I didn’t try to read until he left because it is impossible to be in love and concentrate at the same time. Or if it is possible, I am just easily distractible. It had started raining hard, plinking down loudly in the shape of a square in the corner of the room where a metal box covered the hole in the ceiling that led to the roof. I was 18 pages away from finishing Rosemary Tonks’ The Halt during the Chase and then I had errands to run.
“The details of her life,” writes Tonks, her narrator referencing herself briefly in the third person, “meant everything to me.” The details in this novel reminded me vaguely of David Wojnarowicz, which is perhaps an inaccurate comparison, but what I mean is the feeling of coming across these sentences was one I remembered from Wojnarowicz—the precision of these images and their unique descriptions and relentless humor. How reading becomes less the futility of discovering reality wrested onto a page and more possible, reaching.

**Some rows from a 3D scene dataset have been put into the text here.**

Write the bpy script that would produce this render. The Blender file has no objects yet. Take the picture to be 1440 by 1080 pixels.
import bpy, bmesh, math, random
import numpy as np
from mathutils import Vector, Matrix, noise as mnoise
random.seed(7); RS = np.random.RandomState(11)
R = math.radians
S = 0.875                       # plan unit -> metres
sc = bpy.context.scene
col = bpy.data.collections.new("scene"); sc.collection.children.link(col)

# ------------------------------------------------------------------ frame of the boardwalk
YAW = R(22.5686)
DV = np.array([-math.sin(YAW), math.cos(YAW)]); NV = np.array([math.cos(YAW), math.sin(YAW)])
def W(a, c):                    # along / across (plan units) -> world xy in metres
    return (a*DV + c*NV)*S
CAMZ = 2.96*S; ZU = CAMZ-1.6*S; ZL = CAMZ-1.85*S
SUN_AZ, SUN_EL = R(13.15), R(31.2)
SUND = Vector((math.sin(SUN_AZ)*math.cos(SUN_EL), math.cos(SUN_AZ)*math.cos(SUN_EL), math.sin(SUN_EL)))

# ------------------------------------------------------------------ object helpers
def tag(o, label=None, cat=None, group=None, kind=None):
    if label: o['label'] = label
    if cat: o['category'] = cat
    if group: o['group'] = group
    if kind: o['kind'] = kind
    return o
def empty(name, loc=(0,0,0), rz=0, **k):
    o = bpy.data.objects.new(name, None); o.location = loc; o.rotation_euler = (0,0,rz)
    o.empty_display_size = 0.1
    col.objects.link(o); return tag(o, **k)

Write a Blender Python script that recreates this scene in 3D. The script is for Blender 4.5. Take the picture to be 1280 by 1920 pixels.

Maybe this is achieved via a writer’s conviction, which is to say her voice, which is to say conviction. A writer like Tonks risks being wrong to get closer to being right; each sentence believes wholly and fumblingly in itself and then becomes transformed, rewritten: a new idea, a revision of the previous. Sophie, the novel’s narrator, describes her feelings, experiences, ideas with the full momentum (and humor) of unbridled self-confidence, and then, just as suddenly, she reanalyzes her declarations, she changes her mind.
It's presence this mode of writing creates—an ongoing saying and taking back and rephrasing. The now unravels on the page. How to avoid the wavering self-consciousness of a narration which belongs to a certain future. How to avoid foreseeing the next revision, the next wrongness. And bypassing it. Instead to remain in the “fluid, slipshod present tense.”
At work the other day one of the new cooks was working on his English vocabulary. Purple lettuce, he said. Purple lettuce. Then later: lobster. Langosta. Lobster. Lobster. Lobster. We were all laughing as the word lost its meaning, ringing out in the basement of the restaurant. There was such a distinction in my brain between the English word and the Spanish one, which meant nothing to my semester of Spanish sophomore year of college. In English the word hammered images into my head—lobsters arranged on a sheet tray, blushed and boiled; melted butter in which to dip the white meat; the thick rubber bands that hold their pincers still—so laden with meaning it became impossible to hold all of its potentials. And then suddenly it was just noise. Lobster. Lobster. We were all ready for this guy to shut up.
I relayed the story to Dylan the next day. It was cold and night, which it often is this time of year. We were walking down the stairs to the subway near my restaurant where people were pulling the parker house rolls I baked that morning apart between the mirrored walls of the dining room. I’d broken out my winter coat. I had the awareness I was talking louder than the silent commuters around us, but I felt the story required a full-throated enthusiasm. The last lobsters were broken up by a laughter which echoed.